Ainda neste aspecto, segundo outra tese dos autores, uma Ação
Pedagógica dominante tende menos a inculcar a informação constitutiva da cultura
dominante (nem que fosse pelo fato de que o Trabalho Pedagógico tem uma
produtividade específica e uma duração tanto mais fracas quanto mais se exerce
sobre grupos ou classes situados mais baixo na escala social) do que a inculcar o
fato realizado da legitimidade da cultura dominante. Por exemplo: interiorizando
naqueles que estão excluídos do número dos destinatários legítimos a legitimidade
de sua exclusão; impondo o reconhecimento, por aqueles que ele relega a ensinos
de segunda ordem, da inferioridade desses ensinos e daqueles que os recebem; ou
ainda inculcando, através da submissão às disciplinas escolares e da adesão às
hierarquias culturais, uma disposição transmissível e generalizada a respeito das
disciplinas e das hierarquias sociais (BOURDIEU; PASSERON, 1982, p. 52).

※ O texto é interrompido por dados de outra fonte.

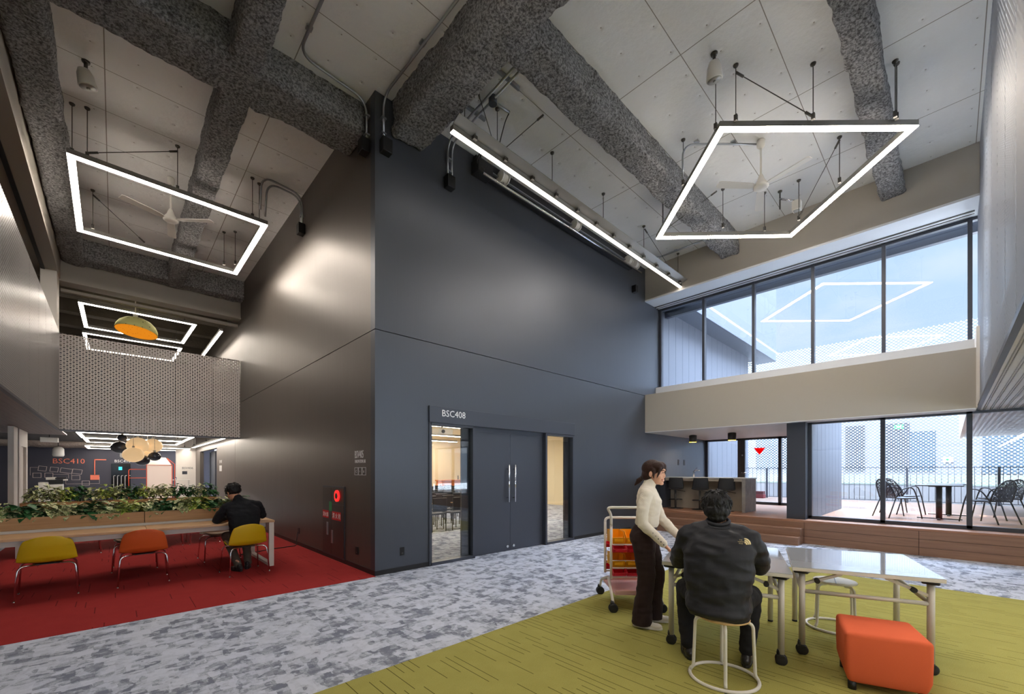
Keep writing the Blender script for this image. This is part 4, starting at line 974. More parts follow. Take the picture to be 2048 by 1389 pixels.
# ================================================================ ottoman
t=thing('ottoman','burnt orange upholstered cube ottoman in front of the right flip table','ottoman',(3.90,.34,0))
M_OTT=mat('burnt_orange_fabric',lin(226,106,70),.9,0,.2,bump=((1,1,1),260,.25,.004))
pb=[(3.72,.515),(3.98,.085),(4.30,.22),(4.08,.60)]
tp=[(3.615,.495),(3.775,.063),(4.20,.20),(4.065,.615)]
def tap(k):   # the cube narrows a little towards its foot
    c=Vector((3.915,.343)); return [tuple(c+(Vector(p)-c)*k) for p in tp]
b=MB(); lv=[(.05,.90),(.13,.985),(.25,1.0),(.40,1.0)]
v=[];f=[]
for z,k in lv: v+=[(x,y,z) for x,y in reversed(tap(k))]
for i in range(3):
    for k in range(4): f.append((i*4+k,i*4+(k+1)%4,(i+1)*4+(k+1)%4,(i+1)*4+k))
f+=[(3,2,1,0),(12,13,14,15)]; b.add(v,f,True); b.build('cushion_body',M_OTT,t,bevel=.028,seg=4)
ring=[Vector((*p,.385)) for p in tap(1.004)]
for p in tap(.80): MB().cyl((p[0],p[1],0),(p[0],p[1],.06),.024,12).build('foot',M_BLACK,t)
# ================================================================ tool cart
M_CART=mat('cart_white_tube',lin(232,226,216),.4); M_PINK=mat('cart_pink_tray',lin(222,176,166),.35); M_YB=mat('yellow_bin',lin(246,176,20),.4); M_RB=mat('red_bin',lin(214,24,46),.4)
cart=thing('tool_cart','white tube cart with a pink tray behind the standing woman','cart',(4.13,2.43,0))
# local axes: u runs along the image width, v away from the viewer
U=Vector((.724,-.69,0)); V=Vector((.69,.724,0)); O=Vector((4.0,2.60,0))
def cp(u,v,z): return O+U*u+V*v+Vector((0,0,z))
W_,D_=.46,.30
for v0 in (0,D_):
    for u0,s in ((0,1),(W_,-1)):
        MB().tube(rounded([cp(u0,v0,.90),cp(u0,v0,.30)],.05),.015,10).build('upright',M_CART,cart)
for u0,s in ((0,-1),(W_,1)):
    MB().tube(rounded([cp(u0,D_/2-.02,.28),cp(u0+s*.03,-.12,.20),cp(u0+s*.03,-.22,.10)],.05,5),.015,10).build('wheel_fork',M_CART,cart)
    MB().tube(rounded([cp(u0,D_/2+.02,.28),cp(u0+s*.03,D_+.08,.20),cp(u0+s*.03,D_+.14,.10)],.05,5),.015,10).build('wheel_fork',M_CART,cart)
MB().tube(rounded([cp(0,0,.88),cp(0,0,1.02),cp(-.06,-.05,1.10),cp(W_+.06,-.05,1.10),cp(W_,0,1.02),cp(W_,0,.88)],.05,5),.015,10).build('push_handle',M_CART,cart)
MB().tube(rounded([cp(0,D_,.80),cp(0,D_,.95),cp(W_,D_,.95),cp(W_,D_,.80)],.05,5),.015,10).build('top_rail',M_CART,cart)
for z in (.68,.50,.42,.32): MB().tube([cp(0,0,z),cp(W_,0,z)],.01,8).tube([cp(0,D_,z),cp(W_,D_,z)],.01,8).build('shelf_rail',M_CART,cart)
Mx=Matrix((U,V,Vector((0,0,1)))).transposed().to_4x4(); Mx.translation=O
MB().box(0,W_,-.18,D_+.1,.17,.19,Mx).box(0,W_,-.18,-.17,.19,.22,Mx).box(0,W_,D_+.09,D_+.1,.19,.22,Mx).build('bottom_tray',M_PINK,cart,bevel=.004)
def bin_(label,u,v,z,w_,d,h,m,g):
    t=thing('parts_bin',label,'storage bin',cp(u+w_/2,v+d/2,z),0,g)
    b=MB(); th=.004; b.box(u,u+w_,v,v+d,z,z+th,Mx).box(u,u+th,v+.03,v+d,z,z+h,Mx).box(u+w_-th,u+w_,v+.03,v+d,z,z+h,Mx).box(u,u+w_,v+d-th,v+d,z,z+h,Mx)
    b.add([(u,v,z),(u+w_,v,z),(u+w_,v-.03,z+h*.55),(u,v-.03,z+h*.55)],[(0,1,2,3)],False,Mx)
    b.add([(u,v,z),(u,v-.03,z+h*.55),(u,v+.03,z+h)],[(0,1,2)],False,Mx).add([(u+w_,v,z),(u+w_,v-.03,z+h*.55),(u+w_,v+.03,z+h)],[(2,1,0)],False,Mx)
    b.build('bin_body',m,t,solid=.004); MB().box(u+.02,u+w_-.02,v-.036,v-.03,z+h*.22,z+h*.42,Mx).build('label_holder',m,t)
pos={0:'left',1:'middle',2:'right'}
for lvl,z,nm in ((0,.69,'upper'),(1,.43,'lower')):
    for k in range(3): bin_('yellow open bin on the %s cart shelf, %s of three'%(nm,pos[k]),.015+k*.15,.02,z,.135,.24,.13,M_YB,'yellow bins on the cart')
    for k in range(3): bin_('red open bin on the %s cart shelf below the yellow ones, %s of three'%(nm,pos[k]),.01+k*.152,-.05,z-.085,.14,.12,.075,M_RB,'red bins on the cart')
    for k in range(3): bin_('red open bin on the far side of the %s cart shelf, %s of three'%(nm,pos[k]),.01+k*.152,D_-.02,z-.085,.14,.12,.075,M_RB,'red bins on the cart')
for u0 in (-.03,W_+.03):
    for v0 in (-.22,D_+.14): p=cp(u0,v0,0); caster(cart,p.x,p.y,R(-44),.048)
# ================================================================ kitchen counter on the deck
M_STONE=mat('grey_stone_laminate',lin(150,146,142),.55,var=((1,1,1),7,.22),bump=((1,1,1),9,.1,.01)); M_CTOP=mat('pale_counter_top',lin(196,194,194),.2); M_CFRONT=mat('counter_front',lin(178,166,148),.6,var=((1,1,1),5,.08))
t=thing('kitchen_counter','grey stone bar counter with a pale top on the raised deck','counter',(11.5,4.55,.48))
MB().box(11.15,12.0,3.44,5.66,1.305,1.335).build('countertop',M_CTOP,t,bevel=.003); MB().box(11.17,11.98,3.45,3.53,.48,1.305).build('end_panel',M_STONE,t,bevel=.002)
MB().box(11.50,11.98,3.53,5.655,.48,1.305).build('front_panel',M_CFRONT,t); MB().box(11.17,11.50,5.5,5.655,.48,1.305).build('side_panel',M_DARK,t)
MB().box(11.17,11.5,3.53,5.5,1.24,1.305).build('apron',M_CFRONT,t)
t=thing('kitchen_tap','chrome kitchen tap on the bar counter','tap',(11.75,4.95,1.335))
MB().cyl((11.75,4.95,1.335),(11.75,4.95,1.5),.02,12).tube(rounded([(11.75,4.95,1.48),(11.75,4.88,1.53),(11.75,4.78,1.52)],.03,4),.014,10).build('spout',M_CHROME,t); MB().bar((11.75,4.95,1.5),(11.75,4.86,1.60),.02,.012).build('lever',M_CHROME,t)
for x,lab in ((12.35,'left of the pair of black wall switches above the bar counter'),(12.75,'right of the pair of black wall switches above the bar counter')):
    t=thing('wall_switch',lab,'switch',(x,YC,1.75)); MB().box(x-.05,x+.05,YC-.012,YC,1.68,1.85).build('plate',M_BLACK,t,bevel=.003); MB().box(x-.02,x+.02,YC-.018,YC-.012,1.74,1.79).build('button',M_WIRE,t)
t0=thing('bar_stool','x','bar stool',(0,0,0))
MB().lathe([(0,0),(.20,0),(.20,.008),(.03,.022),(.026,.03)],(0,0,0),28).build('base_plate',M_BLACK,t0,local=True)
MB().cyl((0,0,.02),(0,0,.50),.026,12).build('column',M_WIRE,t0,local=True)
MB().tube(rounded([(-.17,-.02,.24),(.17,-.02,.24),(.17,.19,.24),(-.17,.19,.24),(-.17,-.02,.24)],.05,4),.011,8).cyl((0,0,.24),(0,.18,.24),.011,8).build('foot_rest',M_BLACK,t0,local=True)
MB().grid(lambda u,v:((2*u-1)*.2,-.19+.38*v,.54+.02*abs(2*u-1)**2-.015*math.sin(v*3.1)),10,10).build('seat',M_BLACK,t0,local=True,solid=.03,sub=1)
MB().grid(lambda u,v:((2*u-1)*(.21-.035*v),-.18-.05*v+.03*abs(2*u-1)**2,.55+.30*v),10,10).build('backrest',M_BLACK,t0,local=True,solid=.025,sub=1)
MB().cyl((.05,.05,.5),(.25,.08,.46),.007,6).build('lever',M_BLACK,t0,local=True)
for i,(x,y,lab) in enumerate(((11.20,5.22,'black swivel bar stool nearest the dark wall at the counter'),(11.25,4.58,'middle of the three black swivel bar stools at the counter'),(11.28,3.95,'black swivel bar stool nearest the end panel of the counter'))):
    if i==0: o=t0; o.location=(x,y,.48); o.rotation_euler=(0,0,R(-62)); o['label']=lab; o['group']='bar stools at the counter'
    else: dup(t0,(x,y,.48),R(-62),lab,'bar stools at the counter')
M_GOLD=mat('gold_inner',lin(240,170,50),.4,.4,emit=(lin(255,170,50),1.0)); M_BULB=emis('downlight_lens',(1,.86,.66),420.)
for x,y,lab in ((12.0,5.08,'black cylinder downlight with a golden inside over the left of the counter'),(12.0,4.035,'black cylinder downlight with a golden inside over the right of the counter')):
    t=thing('cylinder_downlight',lab,'ceiling light',(x,y,2.33)); MB().lathe([(.10,0),(.10,.19),(.07,.2),(0,.2)],(x,y,2.33),24,caps=False).build('can',M_BLACK,t,solid=.006); MB().lathe([(0,.06),(.09,.03),(.093,.0)],(x,y,2.33),24,caps=False).build('inner_reflector',M_GOLD,t); MB().lathe([(0,.035),(.045,.035),(.045,.05),(0,.05)],(x,y,2.33),16).build('lens',M_BULB,t); MB().cyl((x,y,2.52),(x,y,2.535),.05,16).build('mount',M_BLACK,t)
# ================================================================ kitchen end glazing, outdoor deck and neighbours
b=MB()
for y in (5.62,4.62,3.50,3.02,2.22): b.box(14.35,14.47,y-.04,y+.04,.48,2.54)
b.box(14.35,14.47,2.2,5.66,.48,.56).box(14.35,14.47,2.2,5.66,2.48,2.54).box(14.36,14.46,4.45,4.62,.56,2.48)
b.build('window_5',M_DARK,kind='structure')
for a,c in ((4.66,5.58),(3.54,4.45),(3.06,3.46),(2.26,2.98)): MB().box(14.405,14.415,a,c,.56,2.48).build('window_5_pane',M_GLASS,kind='structure')
t=thing('door_handle_set','chrome lever handle on the dark glass door at the end of the kitchen','door handle',(14.35,4.5,1.45)); MB().cyl((14.36,4.52,1.45),(14.30,4.52,1.45),.015,10).cyl((14.31,4.52,1.45),(14.31,4.40,1.45),.012,10).build('lever',M_CHROME,t); MB().cyl((14.36,4.52,2.0),(14.345,4.52,2.0),.025,14).build('lock',M_CHROME,t)
M_REDT=mat('red_film',lin(230,24,34),.5); tq=M_REDT.node_tree; tb=N(tq,'ShaderNodeBsdfTranslucent',ins={'Color':lin(255,40,50)}); ta=N(tq,'ShaderNodeMixShader'); ta.inputs[0].default_value=.6
L(tq,bsdf(M_REDT).outputs[0],ta.inputs[1]); L(tq,tb.outputs[0],ta.inputs[2]); L(tq,ta.outputs[0],[n_ for n_ in tq.nodes if n_.type=='OUTPUT_MATERIAL'][0].inputs[0])
t=MB().prism([(-.16,.0),(.16,.0),(.0,-.22)],0,.003,basis((14.40,4.05,2.22),(0,-1,0),(0,0,1))).build('fire_access_triangle',M_REDT,label='red triangle sticker on the glass door at the end of the kitchen',cat='sticker')
# kitchen box seen from outside: cladding with joints
def clad(name,axis,c,a0,a1,z0,z1,pitch=.46,m=None,face=1):
    b=MB(); n=max(1,round(abs(a1-a0)/pitch)); lo,hi=min(a0,a1),max(a0,a1)
    for k in range(n):
        p,q=lo+(hi-lo)*k/n+.006,lo+(hi-lo)*(k+1)/n-.006
        if axis=='x': b.box(p,q,c,c+face*.04,z0,z1)
        else: b.box(c,c+face*.04,p,q,z0,z1)
    if axis=='x': b.box(lo,hi,c+face*.04,c+face*.06,z0,z1)
    else: b.box(c+face*.04,c+face*.06,lo,hi,z0,z1)
    return b.build(name,m or M_OPANEL,kind='structure')
clad('wall_kitchen_side','x',2.03,10.87,14.3,.48,2.95,.42)
st('roof_kitchen',M_OPANEL,(11.3,14.5,2.02,YC,2.85,3.0))
clad('wall_block','x',YC+.02,14.5,18.75,.3,6.3,.46)
clad('wall_block_upper','x',YC+.02,11.3,14.5,3.0,6.3,.46)
st('wall_block_core',M_OPANEL,(11.3,18.7,YC+.09,YC+.5,3.4,9.5),(14.5,18.7,YC+.09,YC+.5,.3,3.4))
M_POUT=m_perf('perforated_outdoor_sheet',lin(112,118,130),'right',.5)
b=MB().box(11.25,20.3,5.08,5.085,6.15,9.4).box(11.25,20.3,5.08,YC+.1,6.15,6.155).box(20.3,20.305,5.08,YC+.5,6.15,9.4); b.build('wall_overhang',M_POUT,kind='structure')
st('wall_overhang_core',M_OPANEL,(11.3,20.2,5.3,YC+.6,6.3,9.3))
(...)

E, ainda, a ação dos mecanismos que tendem a assegurar, de maneira
quase automática, isto é, conformemente às leis que regem a relação dos diferentes
grupos ou classes com a instância pedagógica dominante, a exclusão de certas
categorias de receptores (auto-eliminação, eliminação adiada, etc.), pode encontrar-
se dissimulada, além disso, pelo fato de a função social de eliminação se dissimular
sob a função patente de seleção que a instância pedagógica exerce no interior do
conjunto dos destinatários legítimos (BOURDIEU; PASSERON, 1982, p. 62).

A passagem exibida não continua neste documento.